Em sua última mensagem, Pedro II tinha as vistas voltadas para a acomodação de imigrantes que começavam a chegar ao País para substituir o trabalho servil. E disse à Assembleia: “Para fortalecer a imigração e aumentar o trabalho agrícola, importa que seja convertida em lei, como julgar vossa sabedoria, a proposta para o fim de regularizar a propriedade territorial e facilitar a aquisição e cultura das terras devolutas. Nessa ocasião resolvereis sobre a conveniência de conceder ao Governo o direito de desapropriar, por utilidade pública, os terrenos marginais das estradas de ferro, que não são aproveitadas pelos proprietários e podem servir de núcleos coloniais”.

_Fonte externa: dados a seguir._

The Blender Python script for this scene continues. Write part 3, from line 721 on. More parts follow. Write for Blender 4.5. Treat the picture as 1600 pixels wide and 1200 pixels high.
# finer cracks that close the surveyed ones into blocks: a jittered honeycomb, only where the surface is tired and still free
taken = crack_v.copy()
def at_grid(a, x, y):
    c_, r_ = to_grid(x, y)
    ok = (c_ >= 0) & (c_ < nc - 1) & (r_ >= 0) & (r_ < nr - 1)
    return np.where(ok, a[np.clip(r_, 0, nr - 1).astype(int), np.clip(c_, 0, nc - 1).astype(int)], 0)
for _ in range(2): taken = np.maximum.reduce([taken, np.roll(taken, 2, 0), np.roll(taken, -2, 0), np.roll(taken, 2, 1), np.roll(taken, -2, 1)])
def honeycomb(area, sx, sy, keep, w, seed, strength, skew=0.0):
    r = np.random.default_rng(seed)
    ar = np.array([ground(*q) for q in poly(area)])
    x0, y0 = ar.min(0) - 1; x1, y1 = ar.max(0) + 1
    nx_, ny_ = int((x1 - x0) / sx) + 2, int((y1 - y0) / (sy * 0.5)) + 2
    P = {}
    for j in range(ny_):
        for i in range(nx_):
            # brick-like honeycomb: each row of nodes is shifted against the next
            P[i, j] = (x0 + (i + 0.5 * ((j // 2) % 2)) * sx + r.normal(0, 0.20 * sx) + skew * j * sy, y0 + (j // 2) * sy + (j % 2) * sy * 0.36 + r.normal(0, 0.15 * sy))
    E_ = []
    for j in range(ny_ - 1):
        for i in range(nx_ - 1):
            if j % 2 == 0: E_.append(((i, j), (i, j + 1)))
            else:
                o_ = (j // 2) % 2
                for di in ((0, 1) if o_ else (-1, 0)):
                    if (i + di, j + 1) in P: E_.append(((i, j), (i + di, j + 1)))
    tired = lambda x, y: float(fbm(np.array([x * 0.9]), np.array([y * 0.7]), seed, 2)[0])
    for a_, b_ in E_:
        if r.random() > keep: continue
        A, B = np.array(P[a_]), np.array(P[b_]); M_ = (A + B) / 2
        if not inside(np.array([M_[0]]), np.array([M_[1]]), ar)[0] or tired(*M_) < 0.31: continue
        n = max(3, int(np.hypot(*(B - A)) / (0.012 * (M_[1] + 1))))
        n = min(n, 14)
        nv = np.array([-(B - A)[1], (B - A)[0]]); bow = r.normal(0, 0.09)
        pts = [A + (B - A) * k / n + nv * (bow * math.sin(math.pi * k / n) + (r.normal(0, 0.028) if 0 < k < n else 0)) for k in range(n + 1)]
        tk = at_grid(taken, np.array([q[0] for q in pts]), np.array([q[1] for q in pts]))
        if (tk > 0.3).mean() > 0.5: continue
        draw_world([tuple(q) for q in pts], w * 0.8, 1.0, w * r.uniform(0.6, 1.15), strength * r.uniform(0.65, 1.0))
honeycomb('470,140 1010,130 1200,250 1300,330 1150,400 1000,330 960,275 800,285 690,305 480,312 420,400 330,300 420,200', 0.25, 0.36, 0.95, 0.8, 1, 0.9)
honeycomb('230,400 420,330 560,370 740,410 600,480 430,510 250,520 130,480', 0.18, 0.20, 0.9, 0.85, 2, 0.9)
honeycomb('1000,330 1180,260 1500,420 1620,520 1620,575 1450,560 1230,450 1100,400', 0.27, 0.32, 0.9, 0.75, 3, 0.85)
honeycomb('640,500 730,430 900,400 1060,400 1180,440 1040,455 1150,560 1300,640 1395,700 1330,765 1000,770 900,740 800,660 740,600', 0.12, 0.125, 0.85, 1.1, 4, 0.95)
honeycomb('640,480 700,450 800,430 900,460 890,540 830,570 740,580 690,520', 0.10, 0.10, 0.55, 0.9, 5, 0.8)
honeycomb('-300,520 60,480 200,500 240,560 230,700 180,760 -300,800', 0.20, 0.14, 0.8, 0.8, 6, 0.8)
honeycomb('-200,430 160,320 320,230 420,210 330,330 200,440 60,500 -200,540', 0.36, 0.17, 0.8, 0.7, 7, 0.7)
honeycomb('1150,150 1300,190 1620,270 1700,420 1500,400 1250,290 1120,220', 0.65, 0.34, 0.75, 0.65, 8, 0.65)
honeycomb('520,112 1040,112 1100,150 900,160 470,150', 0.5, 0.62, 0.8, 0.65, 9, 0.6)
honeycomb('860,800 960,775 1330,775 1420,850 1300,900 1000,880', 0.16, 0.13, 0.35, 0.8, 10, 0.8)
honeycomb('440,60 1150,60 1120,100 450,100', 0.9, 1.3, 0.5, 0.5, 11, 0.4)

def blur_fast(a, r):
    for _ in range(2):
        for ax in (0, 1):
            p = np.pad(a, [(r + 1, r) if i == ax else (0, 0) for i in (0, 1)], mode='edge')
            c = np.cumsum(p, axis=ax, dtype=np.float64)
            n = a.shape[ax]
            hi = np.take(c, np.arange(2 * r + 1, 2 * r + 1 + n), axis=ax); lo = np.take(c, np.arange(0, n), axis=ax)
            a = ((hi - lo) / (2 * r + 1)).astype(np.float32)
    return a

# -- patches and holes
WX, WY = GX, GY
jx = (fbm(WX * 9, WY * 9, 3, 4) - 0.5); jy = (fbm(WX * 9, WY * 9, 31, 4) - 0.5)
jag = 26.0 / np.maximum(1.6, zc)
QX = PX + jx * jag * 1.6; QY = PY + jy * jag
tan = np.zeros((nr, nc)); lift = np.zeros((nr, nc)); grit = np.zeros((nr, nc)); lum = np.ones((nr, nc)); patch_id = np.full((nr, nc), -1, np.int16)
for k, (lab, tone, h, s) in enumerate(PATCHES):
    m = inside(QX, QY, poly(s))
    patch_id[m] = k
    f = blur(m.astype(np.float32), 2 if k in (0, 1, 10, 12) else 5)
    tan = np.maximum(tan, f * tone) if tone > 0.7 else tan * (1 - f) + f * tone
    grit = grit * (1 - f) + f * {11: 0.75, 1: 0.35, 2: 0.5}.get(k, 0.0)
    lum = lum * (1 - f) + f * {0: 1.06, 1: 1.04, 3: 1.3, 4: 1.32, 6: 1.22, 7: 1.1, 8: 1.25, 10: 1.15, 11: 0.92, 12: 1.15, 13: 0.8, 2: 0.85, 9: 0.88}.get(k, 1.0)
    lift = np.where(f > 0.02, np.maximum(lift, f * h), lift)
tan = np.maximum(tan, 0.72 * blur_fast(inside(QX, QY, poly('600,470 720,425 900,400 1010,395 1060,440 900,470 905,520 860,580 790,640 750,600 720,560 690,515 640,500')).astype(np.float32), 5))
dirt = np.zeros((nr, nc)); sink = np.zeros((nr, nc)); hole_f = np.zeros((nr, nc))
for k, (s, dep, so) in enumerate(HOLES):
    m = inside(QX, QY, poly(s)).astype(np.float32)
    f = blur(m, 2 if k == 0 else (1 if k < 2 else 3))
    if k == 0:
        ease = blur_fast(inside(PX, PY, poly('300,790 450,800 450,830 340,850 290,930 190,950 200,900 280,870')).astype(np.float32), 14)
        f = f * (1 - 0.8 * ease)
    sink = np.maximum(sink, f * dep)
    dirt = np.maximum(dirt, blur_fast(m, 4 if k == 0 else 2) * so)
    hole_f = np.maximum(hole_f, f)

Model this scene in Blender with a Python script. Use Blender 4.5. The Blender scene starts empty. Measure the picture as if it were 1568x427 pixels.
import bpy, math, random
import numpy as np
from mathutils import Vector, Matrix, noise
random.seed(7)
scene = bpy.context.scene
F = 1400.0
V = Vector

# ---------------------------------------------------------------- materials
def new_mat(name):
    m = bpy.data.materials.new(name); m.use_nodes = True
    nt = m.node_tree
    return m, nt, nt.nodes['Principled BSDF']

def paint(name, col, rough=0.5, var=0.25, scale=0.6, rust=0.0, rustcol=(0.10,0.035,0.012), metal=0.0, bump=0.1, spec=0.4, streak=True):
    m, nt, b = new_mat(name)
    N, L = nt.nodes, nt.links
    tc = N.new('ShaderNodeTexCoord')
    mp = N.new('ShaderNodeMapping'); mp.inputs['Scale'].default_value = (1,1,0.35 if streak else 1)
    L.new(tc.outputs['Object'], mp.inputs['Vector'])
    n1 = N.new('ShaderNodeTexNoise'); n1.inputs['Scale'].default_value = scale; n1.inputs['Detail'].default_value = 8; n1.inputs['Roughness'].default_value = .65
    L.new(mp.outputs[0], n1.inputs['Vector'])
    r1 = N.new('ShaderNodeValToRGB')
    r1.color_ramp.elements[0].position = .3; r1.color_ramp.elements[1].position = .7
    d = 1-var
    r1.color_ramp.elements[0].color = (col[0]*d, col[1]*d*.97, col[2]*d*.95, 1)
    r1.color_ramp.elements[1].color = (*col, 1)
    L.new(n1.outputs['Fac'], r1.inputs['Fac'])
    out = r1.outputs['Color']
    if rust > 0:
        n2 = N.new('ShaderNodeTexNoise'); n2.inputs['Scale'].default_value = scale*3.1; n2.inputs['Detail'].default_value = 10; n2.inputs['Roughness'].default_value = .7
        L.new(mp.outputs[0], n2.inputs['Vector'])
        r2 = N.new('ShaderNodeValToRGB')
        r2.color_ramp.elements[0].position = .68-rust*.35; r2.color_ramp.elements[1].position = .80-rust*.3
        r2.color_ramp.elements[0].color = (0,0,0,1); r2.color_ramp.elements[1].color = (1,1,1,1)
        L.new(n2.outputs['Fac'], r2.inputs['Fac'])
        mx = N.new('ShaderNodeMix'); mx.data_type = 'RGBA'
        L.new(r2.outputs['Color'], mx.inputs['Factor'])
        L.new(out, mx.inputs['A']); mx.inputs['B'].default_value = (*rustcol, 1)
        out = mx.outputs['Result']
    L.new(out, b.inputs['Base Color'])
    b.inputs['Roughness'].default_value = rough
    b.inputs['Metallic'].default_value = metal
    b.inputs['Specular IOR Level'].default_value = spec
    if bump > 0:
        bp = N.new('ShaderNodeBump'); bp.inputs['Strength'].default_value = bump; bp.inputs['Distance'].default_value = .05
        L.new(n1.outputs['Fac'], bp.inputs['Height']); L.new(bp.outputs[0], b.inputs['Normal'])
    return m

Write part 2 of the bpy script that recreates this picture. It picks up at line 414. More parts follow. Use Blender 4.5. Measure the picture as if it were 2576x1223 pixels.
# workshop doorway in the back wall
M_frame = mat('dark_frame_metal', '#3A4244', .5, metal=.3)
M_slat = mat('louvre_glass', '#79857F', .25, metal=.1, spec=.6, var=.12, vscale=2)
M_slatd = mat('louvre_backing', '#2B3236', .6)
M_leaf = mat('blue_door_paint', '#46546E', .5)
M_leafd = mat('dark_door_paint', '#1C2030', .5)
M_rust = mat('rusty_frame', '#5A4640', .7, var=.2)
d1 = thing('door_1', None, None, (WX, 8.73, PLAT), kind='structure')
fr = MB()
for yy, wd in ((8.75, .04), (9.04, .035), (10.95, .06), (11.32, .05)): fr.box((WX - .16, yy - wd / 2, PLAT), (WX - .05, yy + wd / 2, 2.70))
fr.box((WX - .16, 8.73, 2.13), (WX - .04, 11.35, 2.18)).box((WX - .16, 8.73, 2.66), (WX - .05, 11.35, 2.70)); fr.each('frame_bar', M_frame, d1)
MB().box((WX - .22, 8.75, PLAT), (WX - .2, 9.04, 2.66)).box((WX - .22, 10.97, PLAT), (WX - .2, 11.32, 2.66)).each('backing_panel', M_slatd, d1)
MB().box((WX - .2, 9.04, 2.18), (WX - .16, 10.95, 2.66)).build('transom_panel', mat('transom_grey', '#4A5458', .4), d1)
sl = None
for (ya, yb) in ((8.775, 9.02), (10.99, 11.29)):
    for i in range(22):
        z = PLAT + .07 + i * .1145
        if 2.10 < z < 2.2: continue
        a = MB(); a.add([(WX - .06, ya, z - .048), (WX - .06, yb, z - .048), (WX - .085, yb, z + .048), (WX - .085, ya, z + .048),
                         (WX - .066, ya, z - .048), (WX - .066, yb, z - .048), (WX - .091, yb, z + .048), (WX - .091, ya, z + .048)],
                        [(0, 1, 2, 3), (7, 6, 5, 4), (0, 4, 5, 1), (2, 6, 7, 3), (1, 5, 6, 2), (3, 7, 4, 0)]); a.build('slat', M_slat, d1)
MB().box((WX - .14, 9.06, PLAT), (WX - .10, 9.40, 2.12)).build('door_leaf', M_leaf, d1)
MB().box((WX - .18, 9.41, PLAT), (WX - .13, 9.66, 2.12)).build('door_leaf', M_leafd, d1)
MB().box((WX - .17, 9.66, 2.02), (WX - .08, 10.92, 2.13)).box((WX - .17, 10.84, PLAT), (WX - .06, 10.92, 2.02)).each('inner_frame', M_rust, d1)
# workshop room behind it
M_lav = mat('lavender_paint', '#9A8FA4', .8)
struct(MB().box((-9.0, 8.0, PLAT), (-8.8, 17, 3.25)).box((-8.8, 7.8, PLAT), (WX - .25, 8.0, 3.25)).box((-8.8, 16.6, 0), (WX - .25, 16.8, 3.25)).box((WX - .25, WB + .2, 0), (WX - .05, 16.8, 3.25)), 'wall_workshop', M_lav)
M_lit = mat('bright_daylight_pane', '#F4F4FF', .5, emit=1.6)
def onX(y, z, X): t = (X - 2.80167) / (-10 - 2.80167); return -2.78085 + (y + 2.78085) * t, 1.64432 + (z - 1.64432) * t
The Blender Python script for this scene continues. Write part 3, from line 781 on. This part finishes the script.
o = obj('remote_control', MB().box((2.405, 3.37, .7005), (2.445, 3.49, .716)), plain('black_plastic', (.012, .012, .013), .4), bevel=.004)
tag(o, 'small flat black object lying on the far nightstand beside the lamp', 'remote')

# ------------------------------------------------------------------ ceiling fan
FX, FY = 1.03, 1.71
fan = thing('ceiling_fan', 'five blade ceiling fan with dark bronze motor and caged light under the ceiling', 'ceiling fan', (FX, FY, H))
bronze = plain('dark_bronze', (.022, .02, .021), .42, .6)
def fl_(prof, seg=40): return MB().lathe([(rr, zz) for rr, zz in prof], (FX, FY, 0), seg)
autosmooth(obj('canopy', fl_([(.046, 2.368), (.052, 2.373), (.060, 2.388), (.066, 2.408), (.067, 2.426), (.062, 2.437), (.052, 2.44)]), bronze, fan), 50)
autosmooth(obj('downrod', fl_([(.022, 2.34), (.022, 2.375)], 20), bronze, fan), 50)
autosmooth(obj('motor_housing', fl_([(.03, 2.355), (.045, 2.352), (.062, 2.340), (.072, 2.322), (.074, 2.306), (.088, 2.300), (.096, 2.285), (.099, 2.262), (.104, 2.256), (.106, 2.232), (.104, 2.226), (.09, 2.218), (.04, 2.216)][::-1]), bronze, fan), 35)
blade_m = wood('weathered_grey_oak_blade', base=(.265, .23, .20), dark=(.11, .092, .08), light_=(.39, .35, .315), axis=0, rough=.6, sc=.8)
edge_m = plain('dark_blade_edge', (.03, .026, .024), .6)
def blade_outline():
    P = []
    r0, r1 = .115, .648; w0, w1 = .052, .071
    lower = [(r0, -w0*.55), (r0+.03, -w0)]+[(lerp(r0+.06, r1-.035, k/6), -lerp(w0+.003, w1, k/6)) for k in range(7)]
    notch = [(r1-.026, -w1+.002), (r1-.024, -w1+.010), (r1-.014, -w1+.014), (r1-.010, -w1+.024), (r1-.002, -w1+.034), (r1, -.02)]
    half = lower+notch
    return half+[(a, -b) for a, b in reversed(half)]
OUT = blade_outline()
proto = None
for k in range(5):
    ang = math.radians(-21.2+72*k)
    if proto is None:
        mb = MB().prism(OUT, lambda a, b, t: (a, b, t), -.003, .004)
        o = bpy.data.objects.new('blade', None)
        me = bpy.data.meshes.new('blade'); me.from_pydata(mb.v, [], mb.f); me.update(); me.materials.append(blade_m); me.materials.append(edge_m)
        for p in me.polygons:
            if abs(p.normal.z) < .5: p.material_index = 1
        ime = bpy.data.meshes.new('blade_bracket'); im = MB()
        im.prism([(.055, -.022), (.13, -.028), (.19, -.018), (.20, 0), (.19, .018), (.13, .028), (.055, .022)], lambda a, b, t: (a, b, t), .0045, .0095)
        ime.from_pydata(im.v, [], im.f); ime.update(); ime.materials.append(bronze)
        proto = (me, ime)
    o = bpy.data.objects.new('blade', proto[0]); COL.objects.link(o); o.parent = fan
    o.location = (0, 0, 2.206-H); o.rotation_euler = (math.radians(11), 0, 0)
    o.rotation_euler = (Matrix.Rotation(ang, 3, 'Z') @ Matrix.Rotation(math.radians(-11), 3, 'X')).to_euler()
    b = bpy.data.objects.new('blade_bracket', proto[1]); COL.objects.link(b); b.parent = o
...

Convém registrar as palavras finais do Imperador Pedro II dirigidas à Assembleia: “Augustos e Digníssimos Srs. Representantes da Nação: Muito haveis feito pelo progresso e felicidade de nossa Pátria, porém muito resta ainda por fazer em uma nação nova, de extenso território, cheia de riquezas naturais e votada pela Providencia aos mais esplendidos destinos. Se é grande o encargo que assumis, não é menor o vosso patriotismo e o Brasil o recorda com a mais segura confiança. Está aberta a sessão”( Nas transcrições mantive a grafia da época).